(Scene modeling code data)
↓
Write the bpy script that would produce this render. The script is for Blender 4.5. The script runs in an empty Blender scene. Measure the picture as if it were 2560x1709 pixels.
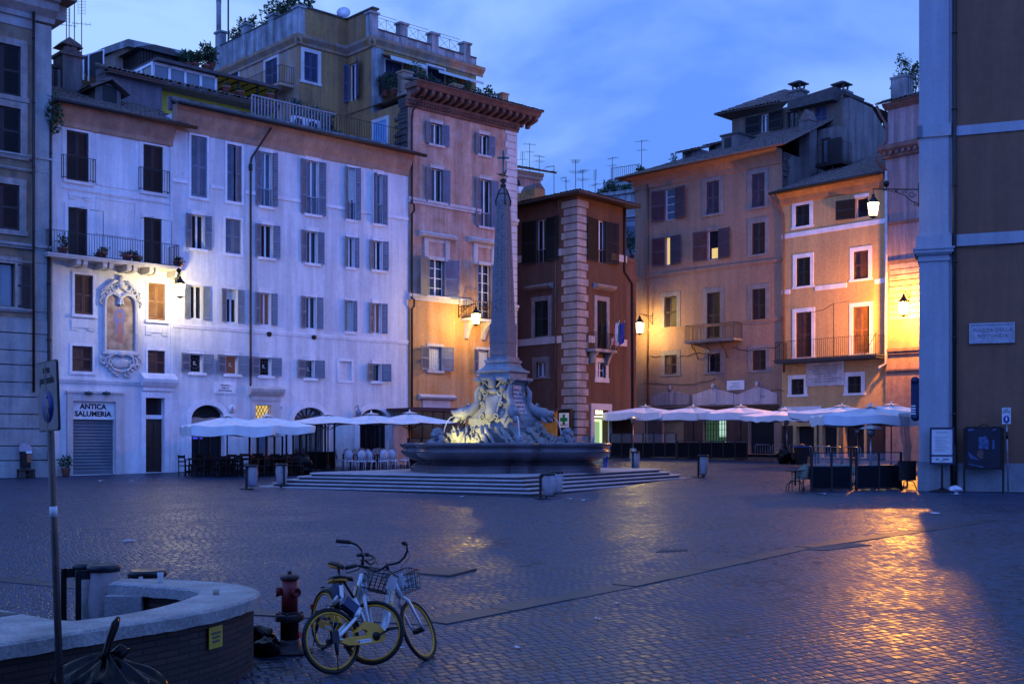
import bpy, bmesh, math, random
from mathutils import Vector as V, Matrix as Mx, noise as mn
R = math.radians
random.seed(7)
sc = bpy.context.scene
col = sc.collection
# ------------------------------------------------------------------ camera, sky, sun, exposure
F, CX, HY, EYE, SL = 2950.0, 1280.0, 1106.0, 2.55, 0.0205   # focal length and horizon in photo pixels; eye height; slope of the square
cd = bpy.data.cameras.new('camera'); cam = bpy.data.objects.new('camera', cd); col.objects.link(cam)
cam.location = (0, 0, EYE); cam.rotation_euler = (R(90), 0, 0)
cd.sensor_width = 36.0; cd.lens = F/2560*36; cd.shift_y = (HY-854.5)/2560
cd.clip_start = 0.1; cd.clip_end = 2000
sc.camera = cam
sc.view_settings.view_transform = 'Standard'; sc.view_settings.look = 'None'
sc.view_settings.exposure = -0.12; sc.view_settings.gamma = 1.0
w = bpy.data.worlds.new("World"); sc.world = w; w.use_nodes = True
nt = w.node_tree; nt.nodes.clear()
def N(t, kind, **kw):
    n = t.nodes.new(kind)
    for k, v in kw.items(): setattr(n, k, v)
    return n
out = N(nt, 'ShaderNodeOutputWorld'); bg = N(nt, 'ShaderNodeBackground')
sky = N(nt, 'ShaderNodeTexSky', sky_type='NISHITA', sun_disc=False)
sky.sun_elevation = R(-1.0); sky.sun_rotation = R(180)
tint = N(nt, 'ShaderNodeMix', data_type='RGBA', blend_type='MULTIPLY'); tint.inputs[0].default_value = 1
tint.inputs[7].default_value = (2.6, 4.6, 9.0, 1)
nt.links.new(sky.outputs[0], tint.inputs[6])
tc = N(nt, 'ShaderNodeTexCoord'); mp = N(nt, 'ShaderNodeMapping'); mp.inputs['Scale'].default_value = (1, 1, 1.9); mp.inputs['Location'].default_value = (.37, .1, .2)
nt.links.new(tc.outputs['Generated'], mp.inputs[0])
nz = N(nt, 'ShaderNodeTexNoise'); nz.inputs['Scale'].default_value = 2.3; nz.inputs['Detail'].default_value = 6; nz.inputs['Roughness'].default_value = .52; nz.inputs['Distortion'].default_value = .5
nt.links.new(mp.outputs[0], nz.inputs['Vector'])
cr = N(nt, 'ShaderNodeValToRGB')
cr.color_ramp.elements[0].position = .39; cr.color_ramp.elements[0].color = (.95, 2.45, 8.2, 1)
cr.color_ramp.elements[1].position = .61; cr.color_ramp.elements[1].color = (3.5, 5.7, 10.8, 1)
nt.links.new(nz.outputs[0], cr.inputs[0])
# the cloud deck is brighter and pinker towards the dawn, behind the camera
sep = N(nt, 'ShaderNodeSeparateXYZ'); nt.links.new(tc.outputs['Generated'], sep.inputs[0])
dm = N(nt, 'ShaderNodeMapRange'); dm.inputs[1].default_value = .3; dm.inputs[2].default_value = -.9; nt.links.new(sep.outputs[1], dm.inputs[0])
dawn = N(nt, 'ShaderNodeMix', data_type='RGBA'); dawn.inputs[7].default_value = (2.3, 5.7, 23.5, 1)
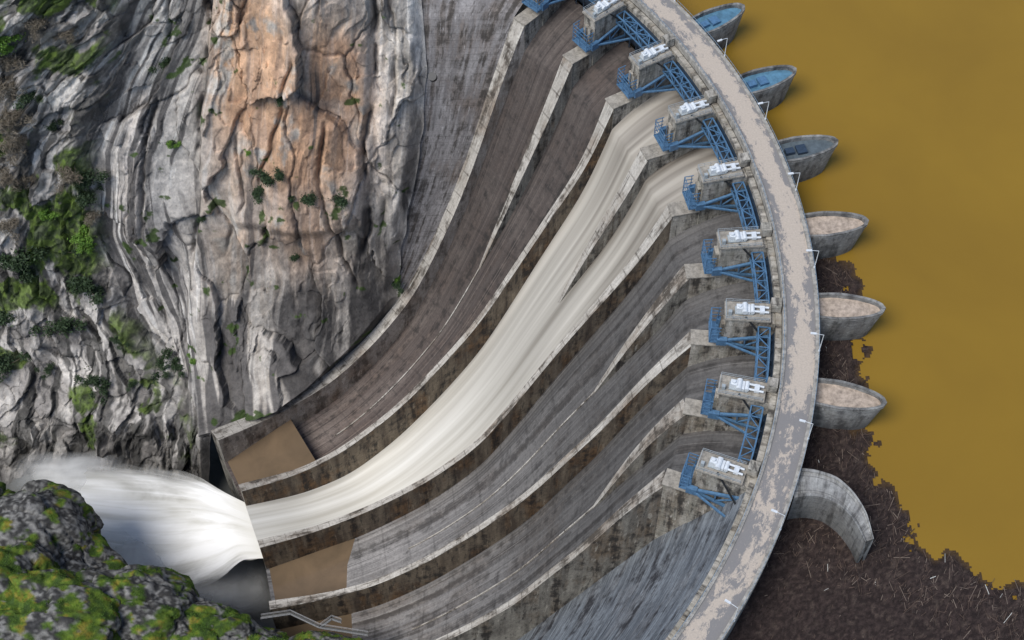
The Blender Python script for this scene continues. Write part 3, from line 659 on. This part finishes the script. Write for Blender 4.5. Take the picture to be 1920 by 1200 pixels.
for layer in range(4):
    lf=layer*1.0
    vv=.5+(v[None]-.5)*(.87+(.15-.07*layer)*sprd[:,None])
    V=T[:,None]*(1-vv[...,None])+B[:,None]*vv[...,None]
    V[...,2]+=(2.2+lf)*np.sin(np.pi*np.clip(vv,0,1))*sst(0,.5,s)[:,None]-lf*.9*sst(0,.15,s)[:,None]-layer*.03 +1.2*(fbm(s[:,None]*4,v[None]*16,layer,4,5+layer)-.5)*s[:,None]
    UV=np.stack(np.broadcast_arrays(s[:,None],np.linspace(0,1,90)[None]),-1)
    grid('water_jet',V,M_jet,UV)
def mist(c,z,rx,ry,seed):
    p=P(np.array(c,float),z); a_=np.linspace(-1,1,24); X_,Y_=np.meshgrid(a_,a_,indexing='ij')
    V=np.stack([p[0]+X_*rx,p[1]+Y_*ry,p[2]+3*(fbm(X_*2,Y_*2,0,4,seed)-.5)+2*(1-X_**2)*(1-Y_**2)],-1)
    grid('mist',V,M_mist,np.stack([(X_+1)/2,(Y_+1)/2],-1))
mist((400,1080),-134,16,9,1);mist((350,1080),-131,20,10,2);mist((250,1060),-128,22,12,3);mist((440,1110),-136,12,8,4);mist((130,890),-132,18,8,5)
# ---------- foreground mossy rocks
M_rockf=rockmat('mossy_rock',1.6)
gv=[];gf=[]
def boulder(cx,cy,z,rx,ry,rz,seed,moss=0.):
    bm=bmesh.new(); bmesh.ops.create_icosphere(bm,subdivisions=6,radius=1); me=bpy.data.meshes.new('boulder'); bm.to_mesh(me);bm.free()
    n=len(me.vertices); co=np.empty(n*3);me.vertices.foreach_get('co',co);co=co.reshape(-1,3)
    c=P(np.array([cx,cy],float),z); sc=np.array([rx,ry,rz])
    X=co*sc; s=seed*13.7
    d=.32*(fbm(co[:,0]*1.3+s,co[:,1]*1.3,co[:,2]*1.3,3,seed)-.5)*2
    wq=.5*(fbm(co[:,0]*2+s,co[:,1]*2,co[:,2]*2,3,seed+9)-.5)
    q1,qe,qx,qy,qi,qj=voro(co[:,0]*1.8+co[:,2]*.9+s+wq,co[:,1]*1.8-co[:,2]*.8+wq,seed)
    d+=.16*(qi-.5)-.07*(1-sst(0,.08,qe))+.16*(fbm(X[:,0]*.35,X[:,1]*.35,X[:,2]*.35,6,seed+3)-.5)
    Y=X*(1+d)[:,None]
    me.vertices.foreach_set('co',Y.reshape(-1)); me.update()
    nr=np.empty(n*3);me.vertices.foreach_get('normal',nr);nr=nr.reshape(-1,3)
    f=fbm(Y[:,0]*.25+s,Y[:,1]*.25,Y[:,2]*.25,6,90+seed); g=fbm(Y[:,0]*1.2,Y[:,1]*1.2,Y[:,2]*1.2,4,95)
    col=lerp(L3(.045,.045,.045),L3(.25,.25,.24),sst(.42,.64,g)); ms=sst(.49,.55,f+.12*(nr[:,2]-.6)+moss)
    hf=fbm(Y[:,0]*.6,Y[:,1]*.6,Y[:,2]*.6,4,97)
    mc=lerp(L3(.04,.08,.012),L3(.12,.19,.02),sst(.35,.6,hf)); mc=lerp(mc,L3(.24,.19,.03),sst(.58,.66,hf)*.8)
    col=lerp(col,mc,ms*.95)
    ca=me.color_attributes.new('Col','FLOAT_COLOR','POINT'); ca.data.foreach_set('color',np.concatenate([col,np.ones((n,1))],1).reshape(-1))
    me.polygons.foreach_set('use_smooth',np.ones(len(me.polygons),bool)); me.materials.append(M_rockf)
    ob=bpy.data.objects.new('boulder',me); ob.location=c; link(ob)
    cd_=np.argwhere((ms>.8)&(nr[:,2]>.15))[:,0]
    for i in rng.choice(cd_,min(len(cd_),1800)):
        p=Y[i]+c
        for _ in range(3):
            th=rng.uniform(0,6.28); dd=np.array([math.cos(th)*.25,math.sin(th)*.25,rng.uniform(.3,.6)])*rng.uniform(.5,1.1); w_=np.array([-math.sin(th),math.cos(th),0])*.06; o_=len(gv)
            gv.extend([tuple(p-w_),tuple(p+w_),tuple(p+dd)]); gf.append((o_,o_+1,o_+2))
for b_ in [(60,1010,-100,20,14,16,1,-.05),(150,1085,-106,13,10,14,2,-.01),(250,1160,-98,18,12,14,3,.02),(90,1180,-92,22,14,16,4,.03),(370,1205,-100,16,9,12,5,.02),(20,1120,-96,16,12,18,6,.01),(470,1245,-104,14,9,10,7,.05),(-60,1050,-105,20,20,20,8,0),(600,1265,-104,16,10,12,9,0)]: boulder(*b_)
# rocky bank carrying the boulders down to the river
bx=np.linspace(-1300,760,360)
crest=P(np.stack([bx,np.interp(bx,[-60,60,200,330,440,600,760],[1070,1050,1135,1170,1220,1255,1270])],-1),-108.)
foot=crest.copy(); foot[:,1]+=8; foot[:,2]=-143; back=crest.copy(); back[:,1]-=150; back[:,2]=-30
t1=np.linspace(0,1,30)[None,:,None]; t2=np.linspace(0,1,100)[None,1:,None]
BV=np.concatenate([foot[:,None]*(1-t1)+crest[:,None]*t1,crest[:,None]*(1-t2)+back[:,None]*t2],1)
BV=BV+np.array([.1,.4,.8])*(6*(fbm(BV[...,0]*.09,BV[...,1]*.09,BV[...,2]*.09,6,33)-.5))[...,None]
bf=fbm(BV[...,0]*.2,BV[...,1]*.2,BV[...,2]*.2,6,34); bc=lerp(lerp(L3(.06,.06,.058),L3(.24,.23,.22),sst(.4,.6,fbm(BV[...,0]*.6,BV[...,1]*.6,BV[...,2]*.6,5,35))),L3(.06,.10,.02),sst(.48,.56,bf))
grid('river_bank_terrain',BV,M_rockf,None,bc)
gme=bpy.data.meshes.new('grass_tufts');gme.from_pydata(gv,[],gf);gme.materials.append(M_grass);link(bpy.data.objects.new('grass_tufts',gme))
# access stair with railings
mb=MB()
def rail(pts,z):
    w_=P(np.array(pts,float),z)
    for a_,b_ in zip(w_[:-1],w_[1:]):
        for o_ in (-.5,.5):
            sh=np.array([0,o_,0])
            for h in (.5,1.05): mb.beam(a_+sh+[0,0,h],b_+sh+[0,0,h],.06)
            nn=max(2,int(np.linalg.norm(b_-a_)/1.2))
            for t_ in np.linspace(0,1,nn): p=a_*(1-t_)+b_*t_+sh; mb.beam(p,p+[0,0,1.05],.06)
        mb.beam(a_,b_,.8,.1,m=1)
rail([(490,1158),(545,1150),(600,1176),(690,1190)],-95); rail([(600,1176),(622,1160),(640,1166)],-95)
mb.build('metal_walkway',[flat('galvanised_steel',(.42,.42,.42),.5),flat('walkway_grating',(.08,.08,.075),.7)],None,uv=False)
# ---------- light, camera
w=bpy.data.worlds.new('World');bpy.context.scene.world=w;w.use_nodes=True;nt=w.node_tree
sk=nt.nodes.new('ShaderNodeTexSky');sk.sky_type='NISHITA';sk.sun_disc=False
el,rot=math.radians(58),math.radians(230)
sk.sun_elevation=el;sk.sun_rotation=rot
nt.links.new(sk.outputs[0],nt.nodes['Background'].inputs[0]);nt.nodes['Background'].inputs[1].default_value=.15
sd=bpy.data.lights.new('sun','SUN');sd.energy=3.2;sd.angle=math.radians(32);sd.color=(1,.96,.90)
so=bpy.data.objects.new('sun',sd);link(so)
dv=Vector((math.sin(rot)*math.cos(el),math.cos(rot)*math.cos(el),math.sin(el))); so.rotation_euler=dv.to_track_quat('Z','Y').to_euler()
cd=bpy.data.cameras.new('camera');cd.lens=LENS;cd.sensor_width=36;cd.clip_end=6000;cd.clip_start=1
co_=bpy.data.objects.new('camera',cd);co_.location=(0,0,H);co_.rotation_euler=(math.pi/2-PITCH,0,0);link(co_)
sc=bpy.context.scene;sc.camera=co_;sc.view_settings.view_transform='Standard';sc.view_settings.look='None';sc.view_settings.exposure=0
↑
How many of the lines in the listing above hold the word "script"? Report only that figure.

2